Got 3 cups of bulk honey at Wheatsville.
Got someone at the Wheatsville deli counter to give us a used one-gallon plastic container that formerly contained mustard (we washed it out well to get rid of the smell).
Thoroughly dissolved the honey in 12 cups of water.
Covered the jar with a cloth to keep out flies and secured it with a rubber band, then set the jar aside for a week to see if it would start fermenting on its own.
Nothing much had happened after a week, so we added a pint of crushed organic blackberries hoping the yeasts living on their skins would start the fermentation. That got the mix bubbling well within a few more days.
After the mix was obviously fermenting, we added it to a clean one-gallon cider jug.

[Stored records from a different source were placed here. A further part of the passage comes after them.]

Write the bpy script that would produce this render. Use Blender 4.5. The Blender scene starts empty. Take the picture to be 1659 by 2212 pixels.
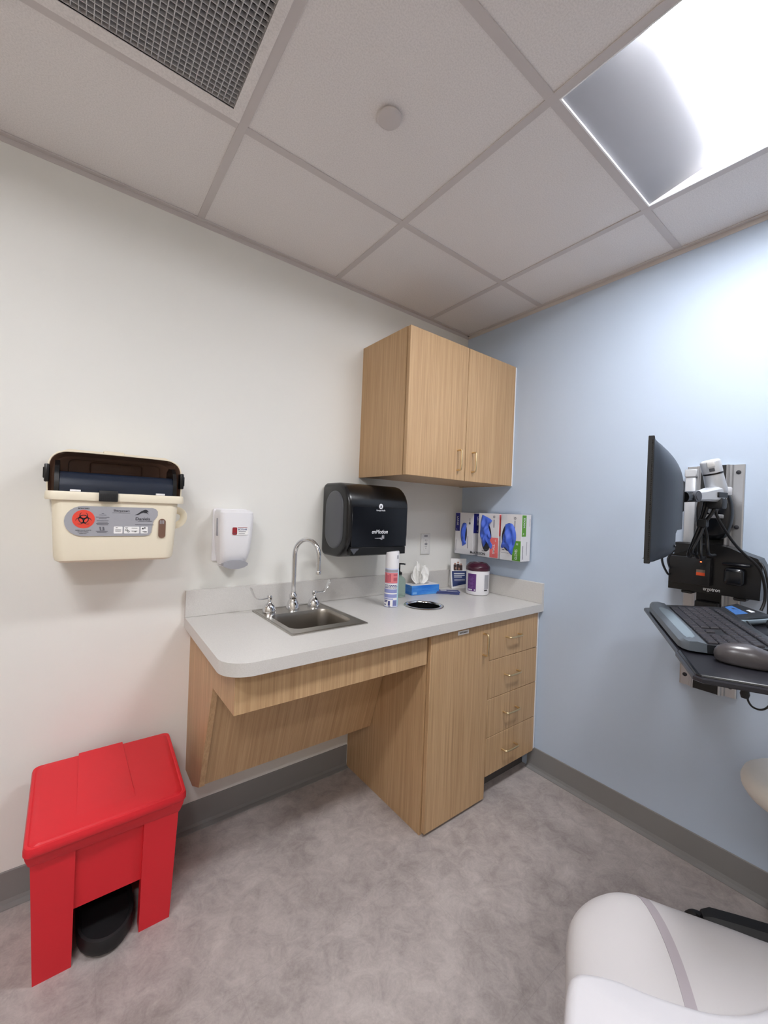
import bpy, bmesh, math, random
from mathutils import Vector, Matrix
random.seed(7)
S = bpy.context.scene
COL = S.collection
PI = math.pi
ORG = {}

# ------------------------------------------------------------------ materials
def lin(c):
    def f(v):
        v /= 255.0
        return v / 12.92 if v <= 0.04045 else ((v + 0.055) / 1.055) ** 2.4
    return (f(c[0]), f(c[1]), f(c[2]), 1.0)

def mat(name, c, rough=0.5, metal=0.0, spec=0.5, **kw):
    m = bpy.data.materials.new(name); m.use_nodes = True
    b = m.node_tree.nodes['Principled BSDF']
    b.inputs['Base Color'].default_value = lin(c)
    b.inputs['Roughness'].default_value = rough
    b.inputs['Metallic'].default_value = metal
    b.inputs['Specular IOR Level'].default_value = spec
    for k, v in kw.items():
        b.inputs[k.replace('_', ' ')].default_value = v
    return m

def N(m, t, **kw):
    n = m.node_tree.nodes.new(t)
    for k, v in kw.items(): setattr(n, k, v)
    return n
def L(m, a, b): m.node_tree.links.new(a, b)

def add_noise(m, c1, c2, scale=(1, 1, 1), nscale=5.0, detail=6.0, rough=0.6, lo=0.35, hi=0.65, bump=0.0, dist=0.002):
    nt = m.node_tree; b = nt.nodes['Principled BSDF']
    tc = N(m, 'ShaderNodeTexCoord'); mp = N(m, 'ShaderNodeMapping')
    mp.inputs['Scale'].default_value = scale
    L(m, tc.outputs['Object'], mp.inputs['Vector'])
    no = N(m, 'ShaderNodeTexNoise'); no.inputs['Scale'].default_value = nscale
    no.inputs['Detail'].default_value = detail; no.inputs['Roughness'].default_value = rough
    L(m, mp.outputs['Vector'], no.inputs['Vector'])
    r = N(m, 'ShaderNodeValToRGB')
    r.color_ramp.elements[0].position = lo; r.color_ramp.elements[0].color = lin(c1)
    r.color_ramp.elements[1].position = hi; r.color_ramp.elements[1].color = lin(c2)
    L(m, no.outputs['Fac'], r.inputs['Fac'])
    L(m, r.outputs['Color'], b.inputs['Base Color'])
    if bump:
        bp = N(m, 'ShaderNodeBump'); bp.inputs['Strength'].default_value = bump
        bp.inputs['Distance'].default_value = dist
        L(m, no.outputs['Fac'], bp.inputs['Height']); L(m, bp.outputs['Normal'], b.inputs['Normal'])
    return m, no, r

def bump_only(m, nscale=200, strength=0.1, dist=0.001):
    b = m.node_tree.nodes['Principled BSDF']
    tc = N(m, 'ShaderNodeTexCoord'); no = N(m, 'ShaderNodeTexNoise')
    no.inputs['Scale'].default_value = nscale
    L(m, tc.outputs['Object'], no.inputs['Vector'])
    bp = N(m, 'ShaderNodeBump'); bp.inputs['Strength'].default_value = strength; bp.inputs['Distance'].default_value = dist
    L(m, no.outputs['Fac'], bp.inputs['Height']); L(m, bp.outputs['Normal'], b.inputs['Normal'])
    return m

M = {}
M['wall_white'] = bump_only(mat('painted wall warm white', (232, 231, 226), 0.6, spec=0.3), 160, 0.06)
M['wall_blue'] = bump_only(mat('painted wall pale blue', (187, 201, 219), 0.55, spec=0.3), 160, 0.06)
M['wall_grey'] = mat('painted wall warm grey', (186, 179, 167), 0.6, spec=0.3)
M['ceiling'], _, _ = add_noise(mat('ceiling tile', (228, 223, 221), 0.9, spec=0.1), (219, 214, 212), (234, 229, 227), nscale=260, detail=3, lo=0.3, hi=0.6, bump=0.25, dist=0.001)
M['tbar'] = mat('painted ceiling grid', (204, 197, 195), 0.6, spec=0.3)
M['base'] = mat('grey rubber cove base', (133, 131, 130), 0.5, spec=0.35)
M['kick'] = mat('dark rubber kick base', (84, 80, 78), 0.6)

# vinyl floor: mottled stone look in several scales plus faint tile joints
mf = mat('mottled vinyl floor', (150, 142, 140), 0.42, spec=0.35)
b = mf.node_tree.nodes['Principled BSDF']
tc = N(mf, 'ShaderNodeTexCoord')
def fl_noise(sc, det, ro, dis=0.0):
    n = N(mf, 'ShaderNodeTexNoise'); n.inputs['Scale'].default_value = sc; n.inputs['Detail'].default_value = det
    n.inputs['Roughness'].default_value = ro; n.inputs['Distortion'].default_value = dis
    L(mf, tc.outputs['Object'], n.inputs['Vector']); return n
n1, n2, n3 = fl_noise(4.5, 5, 0.6, 0.6), fl_noise(17, 7, 0.72, 0.8), fl_noise(140, 4, 0.7)
def mth(op, a, bb, **k):
    n = N(mf, 'ShaderNodeMath', operation=op)
    for i, v in enumerate((a, bb)):
        if isinstance(v, (int, float)): n.inputs[i].default_value = v
        else: L(mf, v, n.inputs[i])
    return n.outputs[0]
s = mth('ADD', mth('MULTIPLY', n1.outputs['Fac'], 0.40), mth('ADD', mth('MULTIPLY', n2.outputs['Fac'], 0.45), mth('MULTIPLY', n3.outputs['Fac'], 0.15)))
br = N(mf, 'ShaderNodeTexBrick'); br.inputs['Scale'].default_value = 1.0
br.inputs['Brick Width'].default_value = 0.61; br.inputs['Row Height'].default_value = 0.457
br.inputs['Mortar Size'].default_value = 0.0012; br.inputs['Mortar Smooth'].default_value = 0.4
br.inputs['Color1'].default_value = (1, 1, 1, 1); br.inputs['Color2'].default_value = (0.95, 0.95, 0.95, 1); br.inputs['Mortar'].default_value = (0.90, 0.90, 0.90, 1)
L(mf, tc.outputs['Object'], br.inputs['Vector'])
r = N(mf, 'ShaderNodeValToRGB')
r.color_ramp.elements[0].position = 0.36; r.color_ramp.elements[0].color = lin((146, 137, 134))
r.color_ramp.elements[1].position = 0.64; r.color_ramp.elements[1].color = lin((196, 187, 183))
L(mf, s, r.inputs['Fac'])
mx = N(mf, 'ShaderNodeMixRGB', blend_type='MULTIPLY'); mx.inputs['Fac'].default_value = 1.0
L(mf, r.outputs['Color'], mx.inputs['Color1']); L(mf, br.outputs['Color'], mx.inputs['Color2'])
L(mf, mx.outputs['Color'], b.inputs['Base Color'])
M['floor'] = mf

def wood(name, c1, c2, seed=0.0, sy=None):
    m = mat(name, c1, 0.42, spec=0.4)
    b = m.node_tree.nodes['Principled BSDF']
    tc = N(m, 'ShaderNodeTexCoord'); mp = N(m, 'ShaderNodeMapping')
    mp.inputs['Scale'].default_value = (64, sy or 64, 1.1); mp.inputs['Location'].default_value = (seed, seed * .7, 0)
    L(m, tc.outputs['Object'], mp.inputs['Vector'])
    n = N(m, 'ShaderNodeTexNoise'); n.inputs['Scale'].default_value = 1.6; n.inputs['Detail'].default_value = 5
    n.inputs['Roughness'].default_value = 0.68; n.inputs['Distortion'].default_value = 0.25
    L(m, mp.outputs['Vector'], n.inputs['Vector'])
    mp2 = N(m, 'ShaderNodeMapping'); mp2.inputs['Scale'].default_value = (260, 3.5 if sy else 260, 3.5)
    L(m, tc.outputs['Object'], mp2.inputs['Vector'])
    n2 = N(m, 'ShaderNodeTexNoise'); n2.inputs['Scale'].default_value = 1.0; n2.inputs['Detail'].default_value = 3
    L(m, mp2.outputs['Vector'], n2.inputs['Vector'])
    a = N(m, 'ShaderNodeMath', operation='MULTIPLY_ADD'); a.inputs[1].default_value = 0.4
    L(m, n2.outputs['Fac'], a.inputs[0])
    mm = N(m, 'ShaderNodeMath', operation='MULTIPLY'); mm.inputs[1].default_value = 0.6
    L(m, n.outputs['Fac'], mm.inputs[0]); L(m, mm.outputs[0], a.inputs[2])
    r = N(m, 'ShaderNodeValToRGB')
    r.color_ramp.elements[0].position = 0.34; r.color_ramp.elements[0].color = lin(c1)
    r.color_ramp.elements[1].position = 0.62; r.color_ramp.elements[1].color = lin(c2)
    L(m, a.outputs[0], r.inputs['Fac']); L(m, r.outputs['Color'], b.inputs['Base Color'])
    return m
M['wood'] = wood('oak laminate', (172, 138, 100), (202, 168, 128))
M['wood_slant'] = wood('oak laminate on slanted panel', (172, 138, 100), (202, 168, 128), 1.3, 1.0)
M['wood_dark'] = mat('dark cabinet gap', (70, 50, 34), 0.7)
M['laminate'], _, _ = add_noise(mat('grey laminate', (206, 203, 199), 0.3, spec=0.45), (202, 199, 195), (211, 208, 204), nscale=400, detail=2)
M['steel'] = mat('brushed stainless', (188, 184, 178), 0.28, 1.0)
M['steel_bowl'] = mat('stainless bowl', (168, 162, 154), 0.34, 1.0)
M['chrome'] = mat('chrome', (225, 225, 226), 0.06, 1.0)
M['nickel'] = mat('satin brass nickel', (224, 202, 160), 0.3, 1.0)
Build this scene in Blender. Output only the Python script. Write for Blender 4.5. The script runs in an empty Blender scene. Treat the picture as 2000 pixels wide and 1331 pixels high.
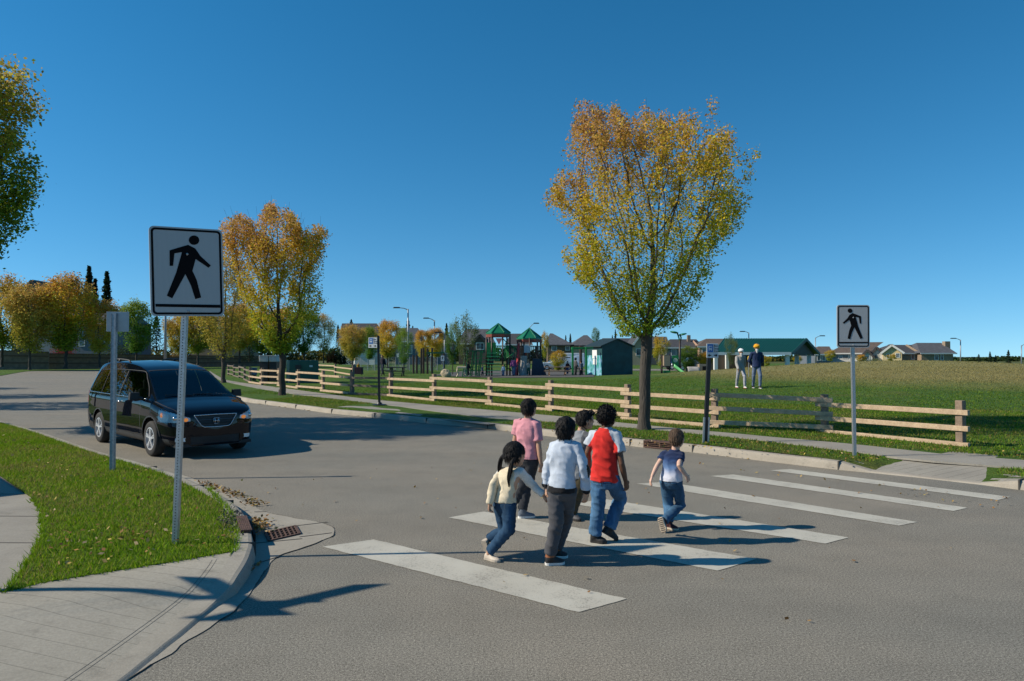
import bpy, bmesh, math, random
import numpy as np
from mathutils import Vector, Matrix, noise as mnoise
from mathutils.geometry import tessellate_polygon

S = bpy.context.scene
COL = S.collection
R = math.radians
rng = np.random.default_rng(7)
random.seed(7)

# ------------------------------------------------------------------ camera
F = 1400.0; HOR = 697.0; CZ = 1.80
PITCH = math.atan((HOR - 665.5) / F)
cd = bpy.data.cameras.new('camera'); cam = bpy.data.objects.new('camera', cd); COL.objects.link(cam)
cd.sensor_width = 36; cd.lens = 36 * F / 2000
cd.clip_start = 0.05; cd.clip_end = 5000
cam.location = (0, 0, CZ); cam.rotation_euler = (R(90) + PITCH, 0, 0)
S.camera = cam

# ------------------------------------------------------------------ world, sun, exposure
EL = R(35.5); SAZ = R(4.5)
wd = bpy.data.worlds.new('World'); S.world = wd; wd.use_nodes = True
wt = wd.node_tree; bg = wt.nodes['Background']
sky = wt.nodes.new('ShaderNodeTexSky'); sky.sky_type = 'NISHITA'; sky.sun_disc = False
sky.sun_elevation = EL; sky.sun_rotation = R(-94.5)
sky.altitude = 0; sky.air_density = 0.9; sky.dust_density = 0.0; sky.ozone_density = 4.0
tcs = wt.nodes.new('ShaderNodeTexCoord'); lift = wt.nodes.new('ShaderNodeVectorMath'); lift.inputs[1].default_value = (0, 0, .08)   # pale horizon band kept low
wt.links.new(tcs.outputs['Generated'], lift.inputs[0]); wt.links.new(lift.outputs[0], sky.inputs[0])
hs = wt.nodes.new('ShaderNodeHueSaturation'); hs.inputs['Saturation'].default_value = 1.29; hs.inputs['Hue'].default_value = .488   # the deep blue of a very clear autumn sky
wt.links.new(sky.outputs[0], hs.inputs['Color']); wt.links.new(hs.outputs[0], bg.inputs[0]); bg.inputs[1].default_value = 0.122
sl = bpy.data.lights.new('sun', 'SUN'); sun = bpy.data.objects.new('sun', sl); COL.objects.link(sun)
sl.energy = 5.0; sl.angle = R(0.53); sl.color = (1.0, 0.91, 0.76)
sun.location = (-40, 0, 40)
sun.rotation_euler = Vector((math.cos(EL) * math.cos(SAZ), math.cos(EL) * math.sin(SAZ), -math.sin(EL))).to_track_quat('-Z', 'Y').to_euler()
S.view_settings.view_transform = 'Standard'; S.view_settings.look = 'None'
S.view_settings.exposure = 0.13; S.view_settings.gamma = 1.0; S.view_settings.use_curve_mapping = False
S.cycles.max_bounces = 7; S.cycles.transparent_max_bounces = 12
S.cycles.use_denoising = True

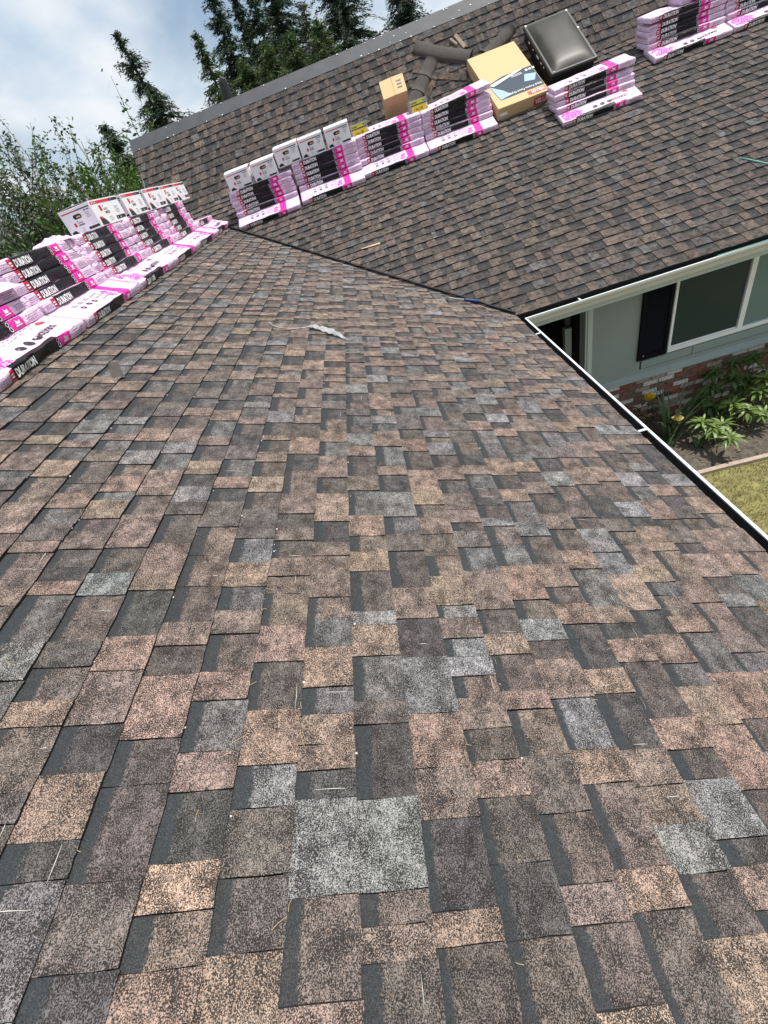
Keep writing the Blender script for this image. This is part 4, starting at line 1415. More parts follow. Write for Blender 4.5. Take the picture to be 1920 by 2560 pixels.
P_([(.47, .045), (VW - .02, .045), (VW - .02, .125), (.47, .125)], 0)
p.add([(VW - .035 - q[0], .112 - q[1], VH + lift + .0012) for q in V], F, 1)
p.add([(.03, -.0015, .045), (.14, -.0015, .045), (.14, -.0015, .085), (.03, -.0015, .085)], [(0, 1, 2, 3)], 1)
p.obj('red_label', [M['velux_red'], M['white_ink']], t)['kind'] = 'stuff'
lf = MBuf()
Q = lambda pts, m, l: lf.add([(x, y, VH + l) for x, y in pts], [tuple(range(len(pts)))], m)
Q([(.10, .16), (VW - .012, .16), (VW - .012, .66), (.30, .66), (.06, .58)], 0, .006)
Q([(.10, .16), (.06, .52), (.20, .34), (.27, .20)], 1, .0075)
Q([(.52, .36), (.66, .32), (.73, .46), (.58, .52)], 1, .0075)
Q([(.06, .555), (.12, .50), (.60, .655), (.50, .662)], 2, .008)
V2, F2 = text_mesh('Black Frame Fixed Skylight', .058, .012, .82)
lf.add([(VW - .03 - q[0], .228 - q[1], VH + .0085) for q in V2], F2, 2)
for k in range(3): Q([(.62 + .05 * k, .575), (.655 + .05 * k, .575), (.655 + .05 * k, .615), (.62 + .05 * k, .615)], 2, .008)
for k in range(2): Q([(.40, .55 + .03 * k), (.56, .55 + .03 * k), (.56, .56 + .03 * k), (.40, .56 + .03 * k)], 2, .008)
lf.obj('leaflet', [M['sheet_dark'], M['sheet_blue'], M['white_ink']], t)


# ------------------------------------------------------------------ old ridge cap pieces left on the slope
def arch_piece(b, A, B_, wA, wB, rise, seed, bend=0.0, n=12, segs=8, thick=.007, w0=.008):
    r = random.Random(seed)
    A = Vector(A); B_ = Vector(B_)
    dv = (B_ - A); per = Vector((-dv.y, dv.x)).normalized()
    rows = []
    for k in range(segs + 1):
        t_ = k / segs
        c = A + dv * t_ + per * bend * math.sin(math.pi * t_)
        wd = wA + (wB - wA) * t_
        jt = r.uniform(-.004, .004)
        row = []
        for i in range(n + 1):
            a = math.pi * i / n
            off = -math.cos(a) * wd / 2
            q = c + per * off
            row.append((q.x, q.y, w0 + rise * math.sin(a) ** .8 + jt * math.sin(a)))
        rows.append(row)
    V = [p for row in rows for p in row]
    m_ = n + 1
    F = [(k * m_ + i, k * m_ + i + 1, (k + 1) * m_ + i + 1, (k + 1) * m_ + i) for k in range(segs) for i in range(n)]
    V2 = [(x, y, max(.004, z - thick)) for x, y, z in V]
    N_ = len(V)
    F2 = [tuple(N_ + i for i in q[::-1]) for q in F]
    F3 = [(i, i + 1, N_ + i + 1, N_ + i) for i in range(n)] + [(segs * m_ + i + 1, segs * m_ + i, N_ + segs * m_ + i, N_ + segs * m_ + i + 1) for i in range(n)]
    F3 += [(k * m_, N_ + k * m_, N_ + (k + 1) * m_, (k + 1) * m_) for k in range(segs)] + [(k * m_ + n, (k + 1) * m_ + n, N_ + (k + 1) * m_ + n, N_ + k * m_ + n) for k in range(segs)]
    b.add(V + V2, F + F2 + F3)


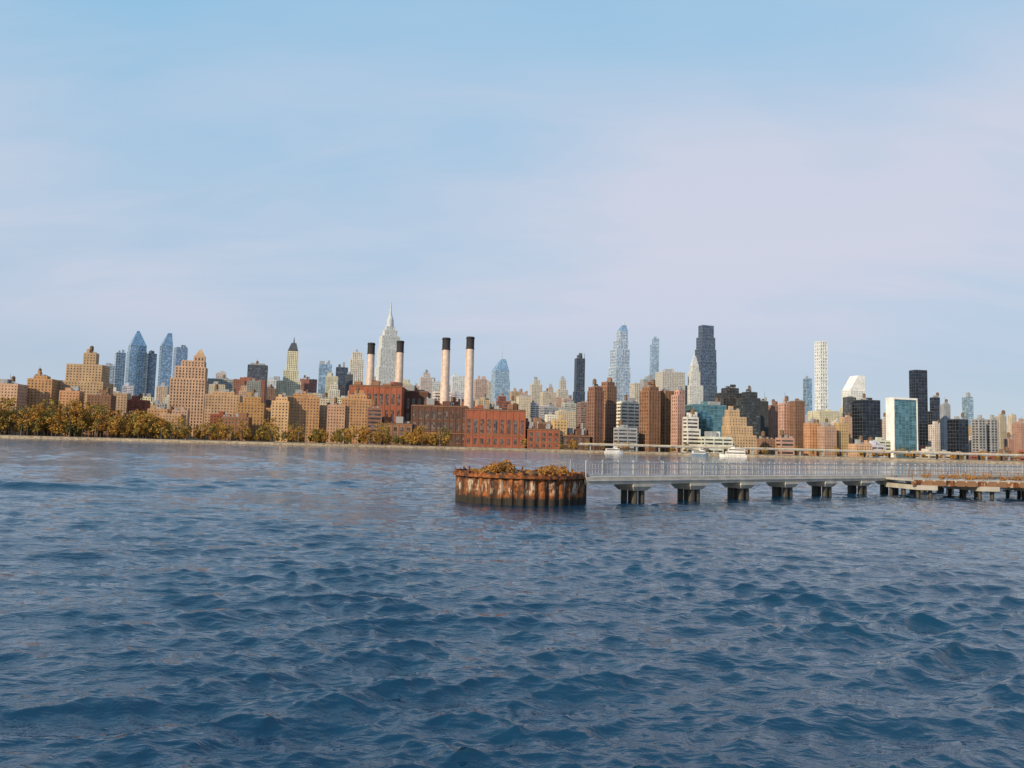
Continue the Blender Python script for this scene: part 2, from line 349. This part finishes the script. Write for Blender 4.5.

The handy funnel we used included a strainer that caught most of the blackberry fragments.
After filling the jug, we capped it with a rubber stopper and an airlock purchased at a beer- and wine-making supply store, and set the jug aside. As the mixture fermented, carbon dioxide slowly bubbled through the airlock. We were going through a spell of chilly weather at the time, so the process was pretty slow. Sometimes we would take the jug out on the porch to warm up in the sun.
We kept tasting the wine on a weekly basis. At first, it mostly tasted like slightly effervescent and yeasty sugar water, and after five weeks some complexity had developed in the flavor: still quite sweet, but with darker honey notes and a noticeable acidity. We carefully decanted the wine into two and a half screw-top wine bottles and put the dregs on the compost pile. The final wine is good straight-up or as a mixer with liquor and citrus juices. Give it a try!